Corey LaJoie hopes taking initiative with Rick Hendrick pays off

Corey LaJoie hopes taking initiative with Rick Hendrick pays off
Dave Biro

Corey LaJoie anxiously awaited the start of the NASCAR Hall of Fame Induction Ceremony. 

The third-generation racer had two missions last Friday night. The first was to introduce inductee Waddell Wilson to the audience in the Grand Ballroom. 

The second: track down Rick Hendrick within the sea of attendees. 

Tucked securely in LaJoie’s suit coat pocket was a handwritten letter for Hendrick, crafted from the heart. Over the page and a half, the 28-year-old racer expressed his deep desire to be considered as a candidate to drive the No. 48 Chevrolet when Jimmie Johnson retires from full-time competition at the end of the 2020 season.

Johnson promised to endorse LaJoie if he's close enough to Hendrick to initiate a conversation.

“He said I would have to make myself stand out,” LaJoie said of Johnson. “I’ll do what I can on the race track, but like little gestures—like a handwritten letter possibly why I should be considered—who knows where it could go?

“I feel like I’m at the point right now with maturity and experience behind the wheel, where five years ago I couldn't jump in and be the driver Rick Hendrick needed me to be. Now, I feel with my maturity level, my personal life, I’m a more complete person out of the car as well as all the skills I’ve learned in the car.”

Last year was LaJoie’s first full season in the NASCAR Cup Series. Prior to competing in the No. 32 GoFas Racing Ford in 2019, he ran a limited Cup schedule in 2017 and 2018. Since 2009, LaJoie’s only other full season in NASCAR competition was in the K&N Pro Series East. In 2012, the Concord, N.C., native won five races and scored 10 top 10s in 14 starts en route to finishing second in the standings. LaJoie has also dabbled in NASCAR’s Xfinity, Gander RV & Outdoors Trucks, ARCA Menard’s and Whelen Modified Series.

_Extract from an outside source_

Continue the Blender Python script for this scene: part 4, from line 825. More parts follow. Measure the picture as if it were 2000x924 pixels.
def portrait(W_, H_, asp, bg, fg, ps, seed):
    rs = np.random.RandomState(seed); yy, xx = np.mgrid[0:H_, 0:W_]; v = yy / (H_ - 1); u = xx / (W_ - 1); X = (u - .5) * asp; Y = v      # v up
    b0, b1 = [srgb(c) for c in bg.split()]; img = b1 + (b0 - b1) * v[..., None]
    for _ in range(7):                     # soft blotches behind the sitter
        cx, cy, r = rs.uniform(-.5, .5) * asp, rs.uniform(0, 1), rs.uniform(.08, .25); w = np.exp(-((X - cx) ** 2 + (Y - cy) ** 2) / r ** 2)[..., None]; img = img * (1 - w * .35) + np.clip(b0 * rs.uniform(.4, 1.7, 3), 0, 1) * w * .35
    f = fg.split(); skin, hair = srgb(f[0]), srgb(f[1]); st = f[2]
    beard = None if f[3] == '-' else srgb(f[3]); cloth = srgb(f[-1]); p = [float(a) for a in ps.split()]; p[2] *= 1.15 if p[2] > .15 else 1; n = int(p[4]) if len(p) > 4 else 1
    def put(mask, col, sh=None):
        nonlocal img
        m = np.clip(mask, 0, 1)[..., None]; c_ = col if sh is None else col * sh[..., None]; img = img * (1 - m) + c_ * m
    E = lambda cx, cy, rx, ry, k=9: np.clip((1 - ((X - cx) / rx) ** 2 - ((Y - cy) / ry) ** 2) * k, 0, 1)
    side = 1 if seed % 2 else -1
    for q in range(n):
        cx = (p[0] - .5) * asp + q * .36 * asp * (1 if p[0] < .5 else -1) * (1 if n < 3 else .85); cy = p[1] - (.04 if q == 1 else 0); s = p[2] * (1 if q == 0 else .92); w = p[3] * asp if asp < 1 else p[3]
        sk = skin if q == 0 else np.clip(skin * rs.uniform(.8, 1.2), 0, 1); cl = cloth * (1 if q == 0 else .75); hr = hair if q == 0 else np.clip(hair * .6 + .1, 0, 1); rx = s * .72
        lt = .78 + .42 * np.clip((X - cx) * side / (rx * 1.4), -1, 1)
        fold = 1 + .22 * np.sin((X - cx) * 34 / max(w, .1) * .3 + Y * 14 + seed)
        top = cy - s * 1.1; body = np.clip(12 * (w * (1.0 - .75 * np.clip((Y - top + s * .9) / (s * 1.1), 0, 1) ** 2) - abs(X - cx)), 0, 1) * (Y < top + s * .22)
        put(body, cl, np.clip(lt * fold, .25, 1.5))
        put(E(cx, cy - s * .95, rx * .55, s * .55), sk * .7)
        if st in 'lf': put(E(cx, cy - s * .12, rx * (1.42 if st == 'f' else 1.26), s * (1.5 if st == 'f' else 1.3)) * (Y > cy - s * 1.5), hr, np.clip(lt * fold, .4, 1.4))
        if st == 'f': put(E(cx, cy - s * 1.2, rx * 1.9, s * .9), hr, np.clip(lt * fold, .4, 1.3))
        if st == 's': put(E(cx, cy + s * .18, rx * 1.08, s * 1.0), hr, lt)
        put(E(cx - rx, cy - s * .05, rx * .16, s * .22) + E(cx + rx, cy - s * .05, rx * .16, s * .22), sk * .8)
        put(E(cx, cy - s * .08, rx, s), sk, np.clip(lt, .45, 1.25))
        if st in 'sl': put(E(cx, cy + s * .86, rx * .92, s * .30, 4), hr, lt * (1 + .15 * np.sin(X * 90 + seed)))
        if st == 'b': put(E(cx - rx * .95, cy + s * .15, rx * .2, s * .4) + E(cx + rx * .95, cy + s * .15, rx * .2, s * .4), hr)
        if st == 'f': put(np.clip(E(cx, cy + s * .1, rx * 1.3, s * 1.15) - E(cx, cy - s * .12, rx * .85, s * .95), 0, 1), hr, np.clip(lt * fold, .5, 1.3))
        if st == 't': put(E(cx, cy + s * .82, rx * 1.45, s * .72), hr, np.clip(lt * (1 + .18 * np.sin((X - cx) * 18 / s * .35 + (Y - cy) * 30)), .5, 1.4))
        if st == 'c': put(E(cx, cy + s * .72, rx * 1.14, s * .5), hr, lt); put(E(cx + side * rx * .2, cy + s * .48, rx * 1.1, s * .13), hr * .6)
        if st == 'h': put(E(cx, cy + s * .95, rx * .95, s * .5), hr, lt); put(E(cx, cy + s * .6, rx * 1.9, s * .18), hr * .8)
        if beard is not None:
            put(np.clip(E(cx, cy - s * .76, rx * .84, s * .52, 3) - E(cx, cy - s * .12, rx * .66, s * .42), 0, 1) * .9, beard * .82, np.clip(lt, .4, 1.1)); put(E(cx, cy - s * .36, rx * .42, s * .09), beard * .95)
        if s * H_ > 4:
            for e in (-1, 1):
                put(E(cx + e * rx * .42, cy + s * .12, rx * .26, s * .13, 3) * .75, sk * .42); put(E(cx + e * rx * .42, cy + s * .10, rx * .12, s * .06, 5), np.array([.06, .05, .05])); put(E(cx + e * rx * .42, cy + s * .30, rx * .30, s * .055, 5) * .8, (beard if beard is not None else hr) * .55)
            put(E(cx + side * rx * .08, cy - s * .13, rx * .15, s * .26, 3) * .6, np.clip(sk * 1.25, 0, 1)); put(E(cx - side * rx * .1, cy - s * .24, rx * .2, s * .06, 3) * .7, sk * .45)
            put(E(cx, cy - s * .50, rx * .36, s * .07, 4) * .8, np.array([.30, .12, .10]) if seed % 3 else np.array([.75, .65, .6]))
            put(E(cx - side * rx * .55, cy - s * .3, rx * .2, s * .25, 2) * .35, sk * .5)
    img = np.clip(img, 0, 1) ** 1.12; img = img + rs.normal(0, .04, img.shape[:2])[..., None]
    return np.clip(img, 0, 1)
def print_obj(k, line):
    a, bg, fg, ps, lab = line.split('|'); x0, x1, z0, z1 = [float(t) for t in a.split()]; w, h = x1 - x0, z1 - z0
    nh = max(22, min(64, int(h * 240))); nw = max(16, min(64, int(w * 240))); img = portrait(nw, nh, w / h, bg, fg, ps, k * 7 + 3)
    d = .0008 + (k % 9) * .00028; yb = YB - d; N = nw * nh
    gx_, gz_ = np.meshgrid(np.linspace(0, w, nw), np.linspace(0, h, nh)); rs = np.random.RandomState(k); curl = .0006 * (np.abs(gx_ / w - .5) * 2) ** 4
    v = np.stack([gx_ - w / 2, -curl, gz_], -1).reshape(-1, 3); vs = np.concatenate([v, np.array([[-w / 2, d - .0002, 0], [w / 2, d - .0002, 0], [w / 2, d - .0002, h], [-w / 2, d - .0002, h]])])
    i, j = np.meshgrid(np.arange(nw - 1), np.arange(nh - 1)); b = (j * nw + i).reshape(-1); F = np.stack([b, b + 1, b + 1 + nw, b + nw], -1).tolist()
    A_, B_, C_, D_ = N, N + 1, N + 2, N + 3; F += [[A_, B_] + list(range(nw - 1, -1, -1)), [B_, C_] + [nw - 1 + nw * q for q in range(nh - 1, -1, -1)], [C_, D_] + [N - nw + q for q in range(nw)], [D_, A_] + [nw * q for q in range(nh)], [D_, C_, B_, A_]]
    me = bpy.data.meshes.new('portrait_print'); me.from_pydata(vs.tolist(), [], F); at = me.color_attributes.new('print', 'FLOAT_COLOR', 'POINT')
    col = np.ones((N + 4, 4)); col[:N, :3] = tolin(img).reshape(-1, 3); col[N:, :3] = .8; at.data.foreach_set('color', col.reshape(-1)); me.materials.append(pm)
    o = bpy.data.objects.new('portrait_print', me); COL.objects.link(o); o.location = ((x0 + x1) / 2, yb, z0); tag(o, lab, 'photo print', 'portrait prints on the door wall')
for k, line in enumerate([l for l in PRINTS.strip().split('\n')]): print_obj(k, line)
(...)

“I’m just looking for a chance from Rick or somebody else. Archie (St. Hilaire, Lajoie’s team owner at GoFas Racing) has given me a chance the last two years, and I’m excited to see what I can do with these new cars coming in to showcase the team he has built but also show my potential in the car as well.”

Should LaJoie be given an audition for the No. 48 Chevrolet, he wouldn’t be the first from his family to race for Hendrick Motorsports. His father, two-time Xfinity Series champion Randy LaJoie, piloted the No. 50 Hendrick Chevrolet for nine races in 1998—when Corey was six-years-old.

“I’d like to think I’d be on the list,” LaJoie said. “I’m probably on the bottom of the list, but I’d like to think I’m on the list. There’s no doubt, I think a lot of people would attest, what I can do when cars are apples to apples. It’s something I’ve been able to do my whole life. But in my NASCAR career, I haven't been apples to apples.”

While Johnson is focused on this year, he’s certain Hendrick and Gordon will want his input when selecting a successor. Johnson believes that with the challenges associated with the Gen 7 car, choosing the ideal candidate will be paramount. Plenty of drivers will be clamoring for one of the most coveted opportunities in NASCAR.

And the seven-time champion admits the applicant pool is deep.

“I’ve definitely heard the interest from guys,” Johnson said. “It’s super early, so I don’t know where it’s going to go. There’s so much talent out there in that field, especially someone like Corey LaJoie and a lot of these people—and I know because I put myself in a similar position to Corey where I didn’t have all the credentials coming in and Rick and Jeff saw something and gave me that chance.

“Who knows who will be in the seat? But I know they’ll look far and wide to find the right person.”

LaJoie offered to cut the lawn at Hendrick Motorsports just for an opportunity. He is currently two years older now than Johnson was when the seven-time champion embarked on his two-decade run with Hendrick—and has significantly more stock car experience at this juncture of his career. 

“I wouldn’t compare myself to Jimmie Johnson, because there’s only going to be one,” LaJoie said. “But I would consider myself a diamond in the rough. Sometimes pressure makes the best rocks. I’ve been in a lot of pressure just to maintain and stay in the garage. I feel if I can get in the right system with the right people to knock some of the dirt off and shine this rock up, I think someone will have something. 

“I’m one phone call away from being what I always dreamed of as a kid—or one phone call away from getting fired. Right now I’m right in between that. It might also end up being a dream come true.”

LaJoie took his shot last Friday night and delivered the letter to Hendrick. He wasn’t even certain the NASCAR Hall of Famer knew his name. At least LaJoie is now on Hendrick's radar--and that's a start.